“Not every business will sell and a significant number never make it to market because professional, ethical advisors won’t take on an engagement with little-to-no chance of success. The Q1 2019 Market Pulse Survey reveals that, on average, advisors decline about 70% of the business opportunities that come their way because the business is considered “non-saleable.”
There are any number of reasons we might decline to take a business to market,” said Lisa Riley, principal of LINK Business-Phoenix. “Unrealistic expectations, meaning sellers place too high a value on their business, is typically the number one deal killer. Declining sales trends, dated business practices, over-reliance on the owner, and significant customer concentration issues can all impact your ability to sell.”
“As advisors, it’s our obligation to tell people what they need to hear, not what they want to hear,” said Scott Bushkie, managing partner of Cornerstone Business Services. “The further ahead you plan, the more we can help you overcome certain issues that would be red flags for buyers. But when business owners hang on too long, or come to the table burned out, then we might have to start talking about a distressed business sale or no sale at all.”
Even when advisors do accept a business engagement, nearly half of those engagements will terminate before a successful closing. This finding has been relatively consistent across the survey’s seven-year history. “Deals fall through when offers come in below expectations, when buyers and sellers can’t agree on terms, and-a lot of times-because one party or the other got cold feet,” Riley continued. “You’ll hear it in our industry again and again: ‘
Time kills all deals.’ You need to come to market with well-organized records, realistic expectations, and a committed team who will keep the process moving forward. Anything less can lead to disappointment and ultimately hurt your ability to sell at all.”
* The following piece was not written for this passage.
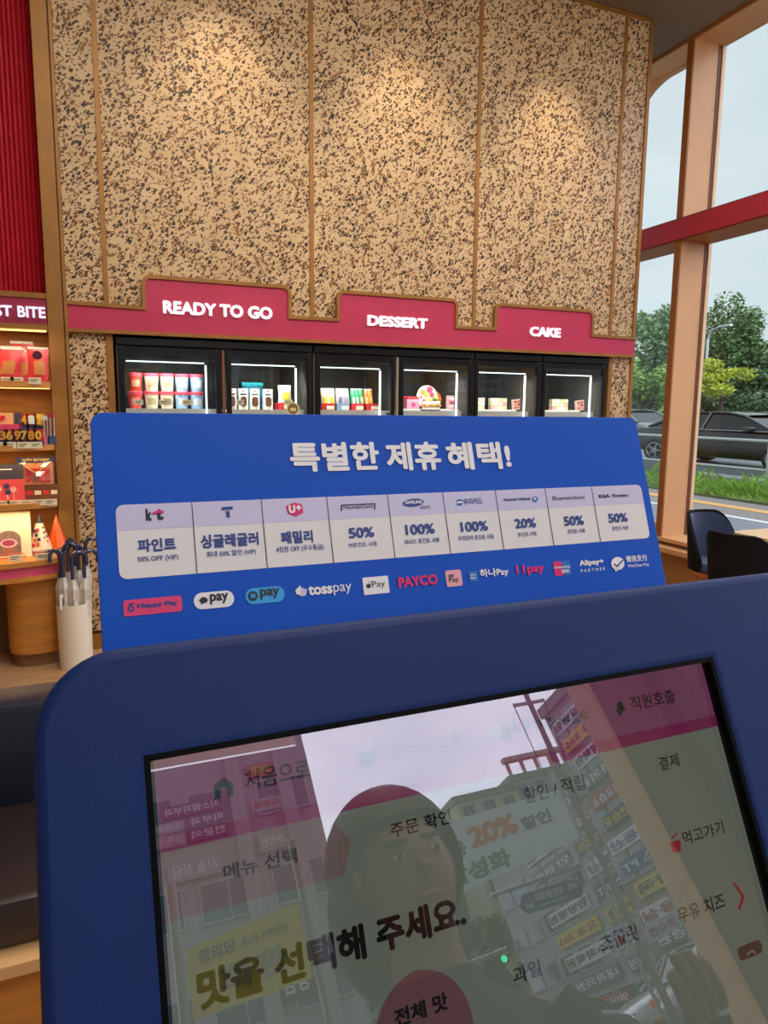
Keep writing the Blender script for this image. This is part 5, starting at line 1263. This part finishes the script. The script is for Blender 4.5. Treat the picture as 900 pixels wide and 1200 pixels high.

At the same time, most Main Street advisors report turning away anywhere from 1 to 10 would-be buyers or potential suitors, per engagement, because they are not qualified for the opportunities they pursue. Notably, 7% of advisors said they get more than 25 unqualified inquiries per engagement. “Vetting buyers is a big part of what we do. It’s just one of the ways we protect your confidentiality and how we keep the sale process from becoming a distraction to owners running their businesses,” continued Bushkie. “Your advisors are there to make sure that no one gets your business information, or takes up your time, unless they are financially capable and sincerely motivated to make an acquisition.